O projeto da modernidade tem como característica principal a separação ontológica entre humanos e não-humanos, tornando os modernos invencíveis.

Assim explica o autor, por crer na separação total dos humanos e dos não-humanos, e por simultaneamente anular esta separação, a Constituição tornou os modernos invencíveis.

Se você os criticar dizendo que a natureza é um mundo construído pelas mãos dos homens, irão mostrar que ela é transcendente e que eles não a tocam. Se você disser que a sociedade é transcendente e que suas leis nos ultrapassam infinitamente, irão dizer que somos livres e que nosso destino está apenas em nossas mãos.

Se você fizer uma objeção dizendo que estão usando duplicidade, irão mostrar que não misturam nunca as leis da natureza e a imprescindível liberdade humana.

Na medida em que humanos e não-humanos são considerados habitantes de mundos distintos, também seus representantes assumem poderes necessariamente separados, cabendo à política a representação dos cidadãos e à ciência a representação da multidão material dos objetos, impossibilitando assim, uma correspondência direta entre o mundo natural e o mundo social. Qualquer forma de organização social que não tenha sua legitimidade na ciência e na política, que misture natureza e cultura, é considerada pré-moderna ou primitiva.
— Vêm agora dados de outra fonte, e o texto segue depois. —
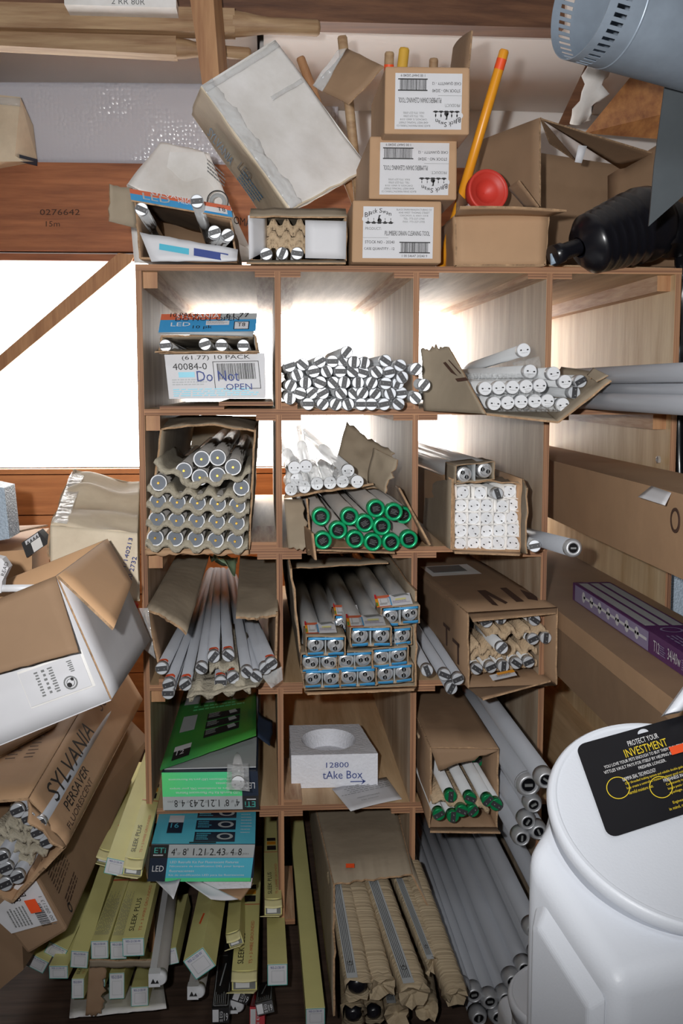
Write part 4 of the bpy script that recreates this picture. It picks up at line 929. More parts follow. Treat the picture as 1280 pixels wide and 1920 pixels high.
p = Pr((x0+.085, 2.47, .853), (0, -1.02, 0), (-.085, 0, 0)); p.rect(.02, .06, .46, .3, GREYP); p.rect(.02, .38, .46, .6, GREYP); p.rect(.02, .68, .46, .92, GREYP); p.disc(.5, .5, .25, LILAC, 1, r0=.2)
p.text('T12', .56, .15, .05, .25, LILAC); p.text('2/100', .64, .2, .05, .2, LILAC); p.text('48', .73, .2, .04, .25, LILAC); p.lines(.55, .6, .85, .9, 3, LILAC); p.done(r)
o = tag(MB().box(.93, 1.06, 2.55, 2.6, .5, 1.02, PANELB).build('textured_panel'), 'pale blue-white textured panel standing right of the shelf', 'panel')
r = tag(MB().sheet((.915, 2.42, 1.04), (1.2, 2.4, 1.02), (1.2, 2.5, 1.75), (.915, 2.5, 1.70), BLK, nu=20, nv=40, th=.01, wob=.05, seed=3, wf=2).build('black_plastic_sheet'), 'dark black plastic sheeting hanging right of the shelf', 'plastic')
tag(MB().box(.925, 1.2, 2.36, 2.7, 1.025, 1.045, BLKM).build('dark_lid_edge'), 'dark lid edge resting on the pale textured panel', 'lid')  # thin slab for the edge of a dark lid

# ================================================================ row 3
zs = ZS[2]
r = thing('drooping_tube_carton', 'grey carton with torn drooping top flaps around bare tubes', 'box')
MB().sheet(at(274, 1142, 2.27), at(349, 1190, 2.25), at(392, 1042, 2.85), at(330, 1042, 2.85), CARD_G, nu=14, nv=14, rag={'v0': .01}, wob=.004, bend=.006, seed=2, th=.005).build('left_top_flap', r)
MB().sheet(at(442, 1158, 2.28), at(521, 1150, 2.3), at(520, 1042, 2.85), at(450, 1042, 2.85), CARD_G, nu=14, nv=14, rag={'v0': .008}, wob=.004, bend=-.006, seed=3, th=.005).build('right_top_flap', r)
MB().sheet(at(272, 1144, 2.27), at(302, 1262, 2.27), at(340, 1230, 3.0), at(326, 1060, 3.0), CARD_D, nu=10, nv=8, rag={'v0': .012}, th=.004, seed=5).build('left_wall', r)
MB().sheet(at(519, 1148, 2.3), at(517, 1250, 2.3), at(502, 1200, 3.0), at(510, 1060, 3.0), CARD_D, nu=10, nv=8, rag={'v0': .012}, th=.004, seed=6).build('right_wall', r)
MB().sheet(at(258, 1140, 2.28), at(276, 1140, 2.26), at(292, 1235, 2.25), at(266, 1215, 2.27), FILM, nu=8, nv=20, wob=.014, seed=3, th=.0006, wf=4).build('torn_film', r)
mb = MB(); mb.sheet(at(490, 1268, 2.28), at(528, 1250, 2.3), at(530, 1275, 2.3), at(508, 1292, 2.26), FILM, nu=8, nv=8, wob=.01, seed=5, th=.0006, wf=4); mb.build('torn_film', r)
Z8 = lambda l: zoom(l, 2.2857, 0, 1000)
dd = [((692, 580), (880, 240)), ((722, 650), (900, 130)), ((720, 686), (890, 300)), ((793, 650), (905, 130)), ((863, 580), (925, 125)), ((915, 530), (935, 130)), ((978, 525), (955, 130)), ((945, 640), (945, 200)), ((998, 620), (975, 200)),
      ((1058, 597), (985, 130)), ((1097, 615), (990, 200)), ((1137, 580), (1000, 170)), ((1163, 560), (1020, 200))]
lb = ['leftmost tube, orange-marked', 'upper of the two crossing ends at lower left', 'lowest hanging end at lower left', 'orange-marked tube fourth from left', 'bare tube left of the centre pair',
      'left of the raised centre pair', 'right of the raised centre pair', 'lower centre tube on the pulp tray', 'second lower tube on the pulp tray', 'fourth tube from right edge', 'lowest of the right four', 'second from right, just below last', 'rightmost tube with orange dot']
for i, ((c, bk), l) in enumerate(zip(dd, lb)):
    x, y = Z8([c])[0]; bx_, by_ = Z8([bk])[0]
    a = at(x, y, 2.22 if i < 3 else 2.25); q = at(bx_, 1072 if by_ < 1070 else by_+8, 3.35); q.z = min(max(q.z, .70), .9)
    rt = dup(P_T8, frame(a, q, (.1, .3, 0, .6, -.6, .9, -.7, 0, .6, -.8, -.7, .8, .6)[i]) @ Matrix.Diagonal((1, .94, 1, 1)), 'dusty tube in drooping carton: '+l, 'tube', 'dusty tubes in the drooping carton')
    if i in (0, 1, 3, 5, 6, 7, 8, 12):
        up_ = rt.matrix_world.to_3x3().inverted() @ V((0, 0, 1)); a0 = math.atan2(up_.z, up_.x)
        mb = MB(); vs = []
        for k in range(9):
            t = a0+math.radians(-52+13*k)
            for y_ in (.024, .040): vs.append((.0126*math.cos(t), y_+.003*math.sin(k), .0126*math.sin(t)))
        mb.add(vs, [(2*k, 2*k+1, 2*k+3, 2*k+2) for k in range(8)], ORANGE, True); mb.build('orange_mark', rt, origin=(0, 0, 0))
tray('upper grey pulp tray among the dusty tubes', at(392, 1252, 2.27), at(448, 1250, 2.27), (-.02, .35, .02), 2, .007, hang=.006, seed=1)
tray('pulp tray hanging out below the dusty tubes', at(352, 1300, 2.24), at(468, 1284, 2.24), (.0, .35, .03), 3, .008, hang=.012, seed=2)
o = tag(MB().sheet(at(350, 1308, 2.22), at(480, 1288, 2.22), at(500, 1266, 2.3), at(360, 1275, 2.3), PULP, nu=16, nv=6, rag={'v0': .01}, wob=.006, th=.003).build('cardboard_layer'), 'torn grey board under the hanging pulp tray', 'cardboard')
o = tag(MB().sheet(at(392, 1042, 2.9), at(446, 1042, 2.9), at(440, 1080, 2.7), at(410, 1046, 2.7), mat('greenish_bag', (150, 176, 140), rough=.2, var=.2), nu=10, nv=8, wob=.02, seed=7, th=.001).build('greenish_bag'), 'small greenish plastic bag scrap behind the dusty tubes', 'plastic')

# U-lamp packs
r, P = open_carton('lamp_carton', 'open grey carton of silver-capped lamps with blue trim', (546, 1066), (779, 1108), (779, 1287), (572, 1297), 2.29, (-.02, 1.1, .01), CARD_G, seed=71, rag=.004, top=False)
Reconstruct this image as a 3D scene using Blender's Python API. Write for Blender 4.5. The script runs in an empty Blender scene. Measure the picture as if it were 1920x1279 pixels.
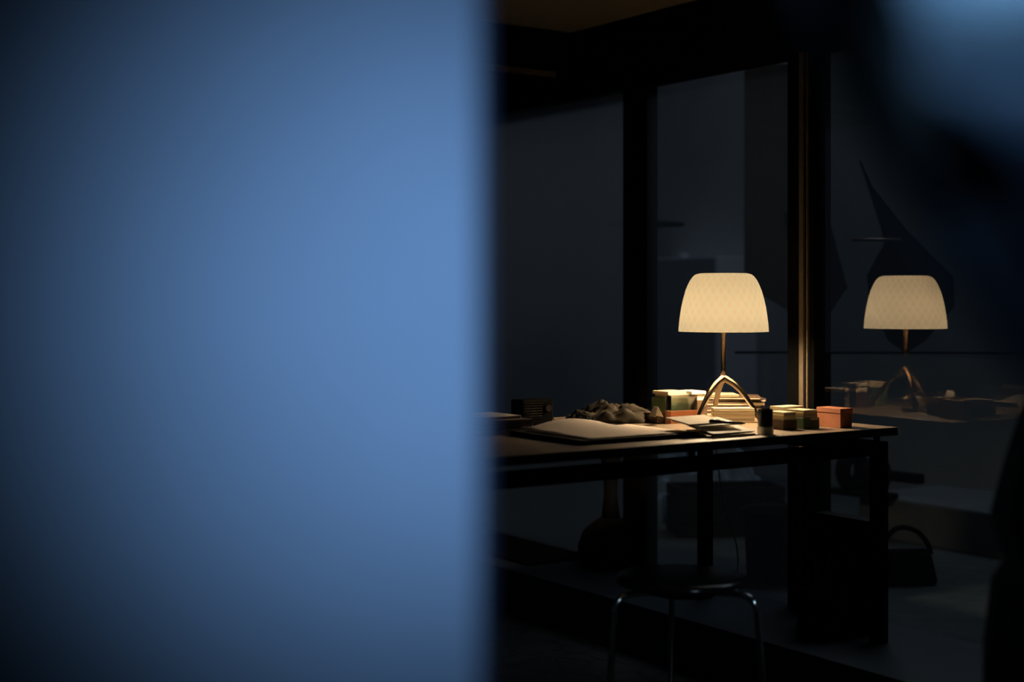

No entanto, a perspectiva dos modernos é algo que parece ter falhado já que a sociedade se constitui de seres imersos em uma natureza que não pode, de fato, ser separada da cultura.

Se admitirmos a perspectiva de sermos híbridos é possível concluir que os modernos nunca existiram. Principalmente se o termo híbrido for entendido como uma referência que sinaliza toda a coletividade, que não separa a natureza da cultura em sua constituição, nesse sentido, os híbridos são pré-modernos ou não-modernos.

Em outras palavras, mesmo em nossa sociedade é um não moderno todo aquele que leva em conta ao mesmo tempo a Constituição dos modernos e os agrupamentos de híbridos que ela nega.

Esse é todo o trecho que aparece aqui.